Project Success students celebrate National TRIO Day

Project Success students take part in a game to demonstrate that starting a few steps behind everyone else doesn’t mean you’ll finish in last place.

Students in MCC-Penn Valley’s Project Success program celebrated National TRIO Day on Saturday, Feb. 23, with activities including a potluck lunch and a canned food drive to help others in the community.

The eight Federal TRIO Programs, grants administered by the U.S. Department of Education, include an initiative called Student Support Services. TRIO’s mission is to help first-generation college students, low-income students and individuals with disabilities successfully complete their college educations. Metropolitan Community College calls its TRIO Student Support Services program Project Success.

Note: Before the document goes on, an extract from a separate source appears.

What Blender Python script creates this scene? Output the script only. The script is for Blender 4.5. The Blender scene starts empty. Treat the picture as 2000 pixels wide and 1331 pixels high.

On Feb. 24, 1986, a congressional resolution declared that the last Saturday of February should be designated National TRIO Day to commemorate the annual achievements of federal TRIO programs across the country. The theme of MCC-Penn Valley’s National TRIO Day was “TRIO Changes Lives.”

To demonstrate how Project Success has changed their own lives, participants shared testimonials about the program, both in person and on video.

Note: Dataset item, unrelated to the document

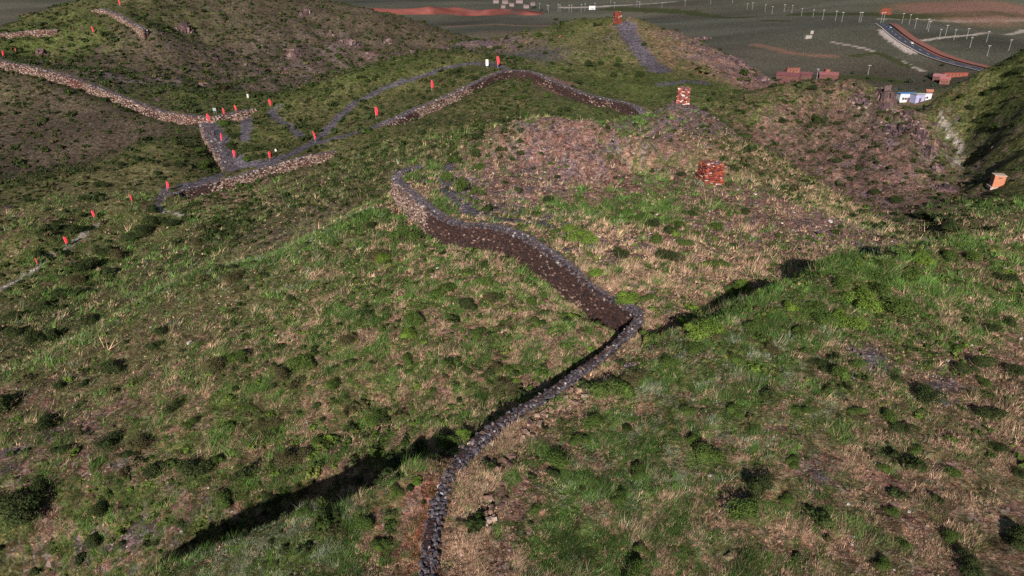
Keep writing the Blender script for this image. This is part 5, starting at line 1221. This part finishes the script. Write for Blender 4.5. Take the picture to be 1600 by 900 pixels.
# --- grass: tufts of narrow blades, thinner and coarser with distance
def grass(name, n, rmin, rmax, thmax, blades, hgt, wid, label):
    th_ = rng.uniform(-thmax, thmax, n); r_ = np.exp(rng.uniform(math.log(rmin), math.log(rmax), n))
    x, y = r_ * np.sin(th_), r_ * np.cos(th_)
    i = wt_at(x, y); W = PW(GW[i], 2.0)
    gr = W[:, 0] + W[:, 1] * .6 + W[:, 2] * .7 + W[:, 6] * 1.1 + W[:, 10] * .6 + W[:, 3] * .16 + W[:, 4] * .05 + W[:, 9] * .25 + W[:, 11] * .12
    k = (rng.random(n) < np.clip(gr * 1.1, 0, 1)) & (wd[i] > 0.12)
    x, y, r_, i, W = x[k], y[k], r_[k], i[k], W[k]; n = len(x)
    z = ground(x, y)
    # what kind each tuft is
    Q = W[:, [0, 1, 2, 6, 3, 9]] + np.array((.03, .05, .06, .01, .02, .0)); Q[:, 4] *= .3
    cum = np.cumsum(Q / Q.sum(1)[:, None], 1); kd = (rng.random(n)[:, None] > cum).sum(1).clip(0, 5)
    base = np.array([(0.060, 0.116, 0.024), (0.108, 0.112, 0.046), (0.34, 0.225, 0.15), (0.165, 0.195, 0.125), (0.21, 0.135, 0.095), (0.22, 0.085, 0.05)])[kd]
    base = base * np.clip(np.exp(rng.normal(-.06, .42, (n, 1))), .3, 2) * (1 + .25 * fbm(x, y, 1.1, 2, 300))[:, None]
    hk = np.array([1.15, .7, 1.05, 1.1, .55, .5])[kd]
    h = hgt * hk * np.exp(rng.normal(0, .35, n)) * np.clip(r_ / 45, .8, 2.2)
    cn = fbm(x, y, 1.3, 2, 310); h = h * np.where(kd == 0, np.exp(1.1 * cn), np.exp(1.0 * cn)); base = base * np.where(kd == 0, 1 + .35 * fbm(x, y, 2.1, 2, 320), 1)[:, None]
    spread = h * rng.uniform(.35, .7, n)
    N_ = n * blades
    a = rng.uniform(0, 6.28, (n, blades)); rad = np.sqrt(rng.random((n, blades))) * spread[:, None] * .55
    bx, by = x[:, None] + np.cos(a) * rad, y[:, None] + np.sin(a) * rad
    lean = rng.normal(0, .32, (n, blades, 2)) + np.array((.30, .12)) + np.stack([np.cos(a), np.sin(a)], -1) * .38
    hb = h[:, None] * rng.uniform(.55, 1.15, (n, blades))
    tipx, tipy, tipz = bx + lean[..., 0] * hb, by + lean[..., 1] * hb, z[:, None] + hb * rng.uniform(.7, 1, (n, blades))
    fa_ = rng.uniform(0, 3.14, (n, blades)); wv = wid * np.clip(r_ / 40, .8, 3)[:, None] * rng.uniform(.6, 1.3, (n, blades))
    wx, wy = np.cos(fa_) * wv, np.sin(fa_) * wv * .6
    bz = (z[:, None] - .04) + 0 * bx
    V = np.stack([np.stack([bx - wx, by - wy, bz], -1), np.stack([bx + wx, by + wy, bz], -1), np.stack([tipx, tipy, tipz], -1)], 2).reshape(-1, 3)
    cc = np.repeat(base, blades * 3, axis=0).astype(np.float32)
    o = obj(name, mesh_data(name, V, np.arange(N_ * 3).reshape(-1, 3), M_GRASS, cc))
    return tag(o, label, 'grass', None, 'stuff')
grass('grass', 230000, 18, 62, R(43), 6, .15, .013, 'mixed green, straw and silvery grass on the nearer slopes')
grass('grass', 150000, 58, 150, R(43), 5, .15, .018, 'grass tufts on the middle slopes')

# --- loose stones on the bare ground
n = 90000
th_ = rng.uniform(-R(43), R(43), n); r_ = np.exp(rng.uniform(math.log(18), math.log(130), n))
x, y = r_ * np.sin(th_), r_ * np.cos(th_); i = wt_at(x, y)
k = (rng.random(n) < np.clip(Wc[i][:, 4] * .9 + Wc[i][:, 3] * .55 + Wc[i][:, 2] * .08 + Wc[i][:, 9] * .3, 0, 1)) & (wd[i] > .1)
x, y, r_, i = x[k], y[k], r_[k], i[k]; n = len(x)
sz = np.exp(rng.normal(-3.1, .5, n)) * np.clip(r_ / 40, .8, 2.2)
yaw = rng.uniform(0, 6.28, n)
colr = GC[i] * rng.uniform(.55, 1.5, (n, 1)); pale_ = rng.random(n) < .05; colr[pale_] = np.array((.42, .37, .34)) * rng.uniform(.7, 1.2, (pale_.sum(), 1))
mb = MB()
stones(mb, np.column_stack([x, y, ground(x, y) + sz * .2]), np.stack([np.cos(yaw), np.sin(yaw)], 1), np.stack([-np.sin(yaw), np.cos(yaw)], 1), np.column_stack([sz, sz * rng.uniform(.5, 1, n), sz * rng.uniform(.3, .7, n)]), colr, .25)
tag(mb.obj('gravel', M_STONE), 'loose stones lying on the bare patches of the slopes', 'stones', None, 'stuff')

# boulders and rubble on the rocky hills
n = 26000
th_ = rng.uniform(-R(42), R(42), n); r_ = np.exp(rng.uniform(math.log(85), math.log(430), n))
x, y = r_ * np.sin(th_), r_ * np.cos(th_); i = wt_at(x, y)
clp = smooth(-.1, .6, fbm(x, y, np.clip(r_ / 14, 6, 24), 3, 610))
k = (rng.random(n) < np.clip((Wc[i][:, 4] * 1.1 + Wc[i][:, 3] * .7) * (.15 + clp), 0, 1)) & (wd[i] > .5)
x, y, r_, i = x[k], y[k], r_[k], i[k]; n = len(x)
sz = np.exp(rng.normal(-1.75, .5, n)) * np.clip(r_ / 150, .7, 1.8); yaw = rng.uniform(0, 6.28, n)
colr = pick(ROCKC, P_RK, n)
mb = MB()
stones(mb, np.column_stack([x, y, ground(x, y) + sz * .15]), np.stack([np.cos(yaw), np.sin(yaw)], 1), np.stack([-np.sin(yaw), np.cos(yaw)], 1), np.column_stack([sz, sz * rng.uniform(.5, 1, n), sz * rng.uniform(.4, .9, n)]), colr, .3)
tag(mb.obj('rubble', M_STONE), 'rubble strewn over the rocky hillsides', 'stones', None, 'stuff')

Project Success member Daniel Goodman (from left), student support specialist Fern Payne, chemistry tutor Elisa Wetz, program assistant Yasmin Faiz and intern Jessica Gomes

“I’ve been a part of this program for a few semesters now, and when I first got to Penn Valley, I really didn’t talk to many people,” said Project Success student ReNia Lucas. “But ever since I’ve been involved in Project Success, I have really blossomed. I say that because it has allowed me to feel like I have a family here. It’s just great to have that support.”

Project Success members Adam Franks (from left), Emilio Espinoza and Daniel Garcia-Roman

Yasmin Faiz, a student and part-time staff member of the program, said she appreciated how quickly she was welcomed into the Project Success family: “Back in Malaysia, we don’t have support programs like these, so I think this provides a really great opportunity in helping students transfer to four-year universities.”

The students also took part in an activity called “Race for the Non-Privileged,” which allowed everyone to appreciate what they have and realize that just because they’re a few steps behind the starting line, it doesn’t mean they’ll finish the race last.